Appellant knew that the poison would kill cattle. The jury could also find that the method used was not the recognized and common system of poisoning insects in oat fields; that placing the poison in February was not the recognized and proper time; and the method of setting out the poison was manifestly inadequate or futile; and that the failure to mix molasses with it, coupled with the use of whole grain oats, were not consistent with a purpose of destroying insects. All of the circumstances indicated that in fact appellant did not place the poison in its location by the side of the road on his land for the purpose of poisoning insects, but for the purpose of killing or injuring appellees' cattle, which he knew had been straying on his field. The poison was concealed in the center of the piles of grain, so that only an animal which eats in quantity would be quickly poisoned.

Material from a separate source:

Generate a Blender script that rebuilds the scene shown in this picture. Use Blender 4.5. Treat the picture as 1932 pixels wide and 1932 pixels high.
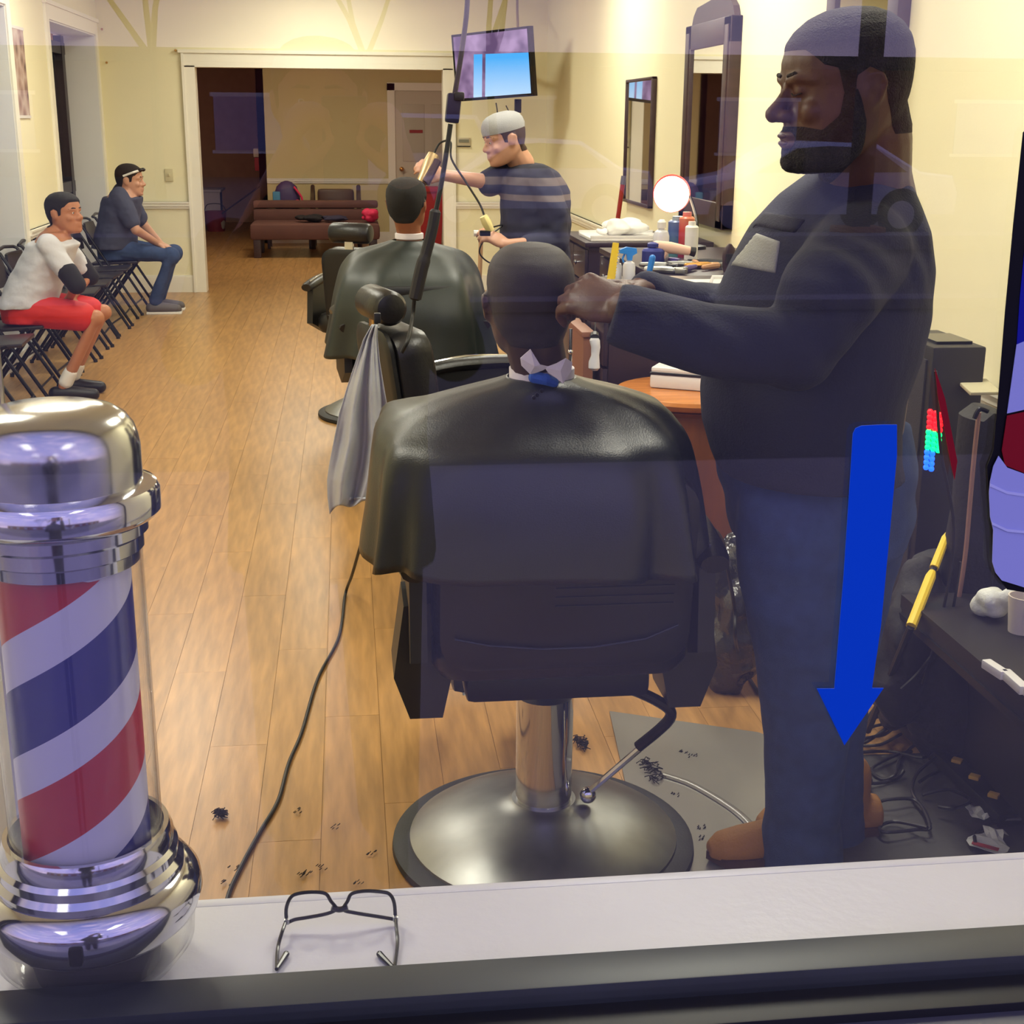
import bpy, bmesh, math, random
import numpy as np
from mathutils import Vector, Matrix, noise
random.seed(7)
S = bpy.context.scene
COL = S.collection
for o in list(bpy.data.objects): bpy.data.objects.remove(o)

# ------------------------------------------------------------------ camera
FPX = 2548.; CXY = 966.
Ya = np.array([-316, 741, 2548.]); Ya /= np.linalg.norm(Ya)
Za = np.array([62, 8984, -2548.]); Za -= Ya * (Za @ Ya); Za /= np.linalg.norm(Za)
Xa = np.cross(Za, Ya)
if Xa[0] < 0: Xa = -Xa
MW = np.array([Xa, Ya, Za])            # camera (right, up, forward) -> world
EYE = np.array([0, 0, 1.65])
def ray(x, y): return MW @ np.array([(x - CXY) / FPX, -(y - CXY) / FPX, 1.])
def PY(x, y, Y): r = ray(x, y); return Vector(EYE + r * Y / r[1])       # point at real depth Y
def PZ(x, y, z=0.): r = ray(x, y); return Vector(EYE + r * (z - 1.65) / r[2])   # point at real height z
def PX(x, y, X): r = ray(x, y); return Vector(EYE + r * X / r[0])
cd = bpy.data.cameras.new('camera'); cam = bpy.data.objects.new('camera', cd); COL.objects.link(cam)
cd.sensor_width = 36; cd.sensor_height = 36; cd.sensor_fit = 'HORIZONTAL'; cd.lens = FPX / 1932 * 36
cd.clip_start = 0.05; cd.clip_end = 300
R3 = Matrix([[MW[i][0], MW[i][1], -MW[i][2]] for i in range(3)])
cam.matrix_world = Matrix.Translation(EYE) @ R3.to_4x4()
S.camera = cam

# ------------------------------------------------------------------ world: dusk sky
W = bpy.data.worlds.new('dusk_sky'); S.world = W; W.use_nodes = True
nt = W.node_tree; nt.nodes.clear()
tc = nt.nodes.new('ShaderNodeTexCoord'); sx = nt.nodes.new('ShaderNodeSeparateXYZ')
rp = nt.nodes.new('ShaderNodeValToRGB'); bg = nt.nodes.new('ShaderNodeBackground'); ow = nt.nodes.new('ShaderNodeOutputWorld')
nz = nt.nodes.new('ShaderNodeTexNoise'); nz.inputs['Scale'].default_value = 3.5; nz.inputs['Detail'].default_value = 5
mp = nt.nodes.new('ShaderNodeMapping'); mp.inputs['Scale'].default_value = (1, 1, 4)
mx = nt.nodes.new('ShaderNodeMixRGB'); mx.inputs[2].default_value = (.95, .74, 1.0, 1)
mr = nt.nodes.new('ShaderNodeMapRange'); mr.inputs[1].default_value = .48; mr.inputs[2].default_value = .7; mr.inputs[4].default_value = .6
nt.links.new(tc.outputs['Generated'], sx.inputs[0]); nt.links.new(sx.outputs['Z'], rp.inputs[0])
nt.links.new(tc.outputs['Generated'], mp.inputs[0]); nt.links.new(mp.outputs[0], nz.inputs['Vector'])
nt.links.new(nz.outputs['Fac'], mr.inputs[0]); nt.links.new(mr.outputs[0], mx.inputs[0])
nt.links.new(rp.outputs[0], mx.inputs[1]); nt.links.new(mx.outputs[0], bg.inputs[0]); nt.links.new(bg.outputs[0], ow.inputs[0])
e = rp.color_ramp.elements
e[0].position = 0; e[0].color = (.52, .40, .62, 1); e[1].position = 1; e[1].color = (.22, .24, .62, 1)
m_ = e.new(.12); m_.color = (.38, .35, .78, 1)
bg.inputs[1].default_value = 1.9

# ------------------------------------------------------------------ view
S.view_settings.view_transform = 'Standard'; S.view_settings.look = 'None'
S.view_settings.exposure = -0.13; S.view_settings.gamma = 1; S.view_settings.use_curve_mapping = False

# ceiling light positions: (x, y, power)
CEIL_LIGHTS = [(-1.3, 3.3, 38), (1.15, 3.3, 44), (-1.3, 6.4, 44), (1.15, 6.4, 44), (-1.3, 9.6, 42), (1.15, 9.6, 42), (-.2, 12.4, 42)]

# ------------------------------------------------------------------ materials
MATS = {}
def lin(c): return tuple(((v / 255) / 12.92 if v / 255 <= .04045 else ((v / 255 + .055) / 1.055) ** 2.4) for v in c)
def mat(name, rgb, rough=.5, metal=0., spec=.5, noise_amt=0., noise_scale=8., bump=0., bump_scale=40., emit=None, es=1., coat=0., stretch=None, rnd=0.):
    if name in MATS: return MATS[name]
    m = bpy.data.materials.new(name); m.use_nodes = True; n = m.node_tree; b = n.nodes['Principled BSDF']
    c = lin(rgb); b.inputs['Base Color'].default_value = (*c, 1); b.inputs['Roughness'].default_value = rough
    b.inputs['Metallic'].default_value = metal; b.inputs['Specular IOR Level'].default_value = spec
    if coat: b.inputs['Coat Weight'].default_value = coat; b.inputs['Coat Roughness'].default_value = .15
    t = None
    def coord():
        nonlocal t
        if t is None:
            a = n.nodes.new('ShaderNodeTexCoord'); t = a.outputs['Object']
            if stretch:
                q = n.nodes.new('ShaderNodeMapping'); q.inputs['Scale'].default_value = stretch; n.links.new(t, q.inputs[0]); t = q.outputs[0]
        return t
    last = None
    if noise_amt or rnd:
        h = n.nodes.new('ShaderNodeHueSaturation'); h.inputs['Color'].default_value = (*c, 1)
        val = None
        if noise_amt:
            z = n.nodes.new('ShaderNodeTexNoise'); z.inputs['Scale'].default_value = noise_scale; z.inputs['Detail'].default_value = 6
            n.links.new(coord(), z.inputs['Vector'])
            r = n.nodes.new('ShaderNodeMapRange'); r.inputs[1].default_value = .3; r.inputs[2].default_value = .7
            r.inputs[3].default_value = 1 - noise_amt; r.inputs[4].default_value = 1 + noise_amt
            n.links.new(z.outputs['Fac'], r.inputs[0]); val = r.outputs[0]
        if rnd:
            oi = n.nodes.new('ShaderNodeObjectInfo'); r2 = n.nodes.new('ShaderNodeMapRange')
            r2.inputs[3].default_value = 1 - rnd; r2.inputs[4].default_value = 1 + rnd; n.links.new(oi.outputs['Random'], r2.inputs[0])
            if val is not None:
                q = n.nodes.new('ShaderNodeMath'); q.operation = 'MULTIPLY'; n.links.new(val, q.inputs[0]); n.links.new(r2.outputs[0], q.inputs[1]); val = q.outputs[0]
            else: val = r2.outputs[0]
        n.links.new(val, h.inputs['Value']); n.links.new(h.outputs[0], b.inputs['Base Color'])
    if bump:
        z = n.nodes.new('ShaderNodeTexNoise'); z.inputs['Scale'].default_value = bump_scale; z.inputs['Detail'].default_value = 4
        n.links.new(coord(), z.inputs['Vector'])
        q = n.nodes.new('ShaderNodeBump'); q.inputs['Strength'].default_value = bump; q.inputs['Distance'].default_value = .01
        n.links.new(z.outputs['Fac'], q.inputs['Height']); n.links.new(q.outputs[0], b.inputs['Normal'])
    if emit is not None:
        b.inputs['Emission Color'].default_value = (*lin(emit), 1); b.inputs['Emission Strength'].default_value = es
    MATS[name] = m; return m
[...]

After a farm hand had brought the cattle out of Bruister's field, Mrs. Haney talked with Bruister on the telephone. She wanted to know who put out the poison. She said he replied that he "put it out for the stock. I ain't losing any more." She telephoned him again shortly afterward, and testified: "I asked him `Do you mean to tell me you put the poison for the cows?' and he said, `yes'."

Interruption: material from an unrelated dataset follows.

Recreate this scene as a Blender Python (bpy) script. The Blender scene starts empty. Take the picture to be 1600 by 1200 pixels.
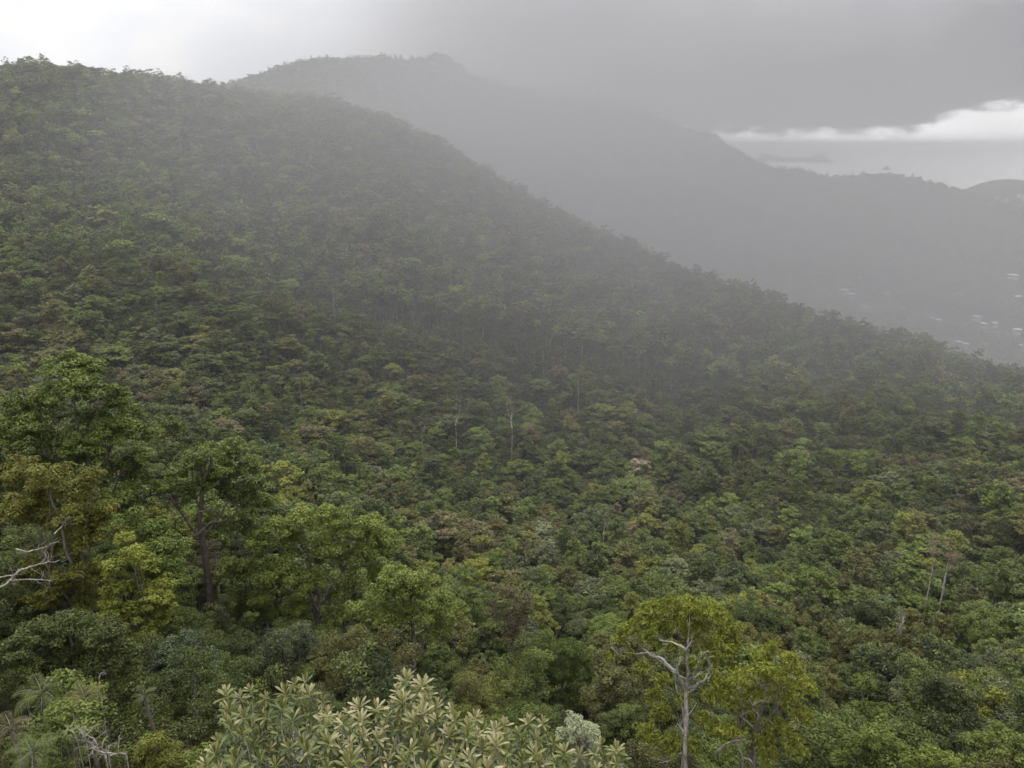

With this evidence the jury could find that appellant knew that the Haneys' cattle had been straying onto his field; that he wanted to stop them, so he placed the poison on his premises in this manner with the intent to injure or kill them.
(Hn 2) The established rule in this respect is stated in 3 C.J.S., Animals, Sec. 213, page 1330: "In accordance with the general rule that a landowner has no right unnecessarily to kill or injure trespassing animals, . . . where a person places poisoned food on his premises with the intention to injure or kill animals of others trespassing on his land, he is liable for the injury to or the loss of such animals as may be poisoned by eating the food, although he notifies the owner of the animals of his intention to put out the poisoned food. An owner is not liable for death to trespassing animals from poison on his premises where the poison was intended for another purpose, and he was not guilty of gross or wanton negligence." A leading case which is closely analogous to the instant one is Johnson v. Patterson, 14 Conn. 1, 35 Am. Dec. 96 (1840).
The owner of unenclosed lands is not in general bound to keep his premises safe for the trespassing animals of others which are at large, but when he exposes substances calculated to attract animals, he must use ordinary care to protect the animals thus enticed upon the premises. Anno., 33 A.L.R. 448 (1924); 2 Am. Jur., Animals, Secs. 122, 123. However, this theory, upon which appellant relies, requiring that the owner must have enticed or attracted the animals by his acts upon his own premises, is not applicable where the poisoned food was placed on the owner's premises with the intention of injuring or killing the animals of others trespassing on his land. 3 C.J.S., Animals, Sec. 213; 2 Am. Jur., Animals, Secs. 122, 123. Cf. Seven-Day Wholesale Grocery v. Jarvis, 202 Miss. 446, 32 So.2d 253 (1947); Miss. Code 1942, Sec. 2329.
(Hn 3) In view of the above comments, with reference to the intentional placing of poison to injure or kill animals, the instructions granted appellees were proper. Nor was the jury's verdict excessive. The trial court correctly submitted an issue of punitive damages. (Hn 4) The evidence as to actual damages was not much less than the total verdict; the punitive damages awarded were modest.
Affirmed. Roberds, P.J., and Lee, Arrington and Gillespie, JJ., concur.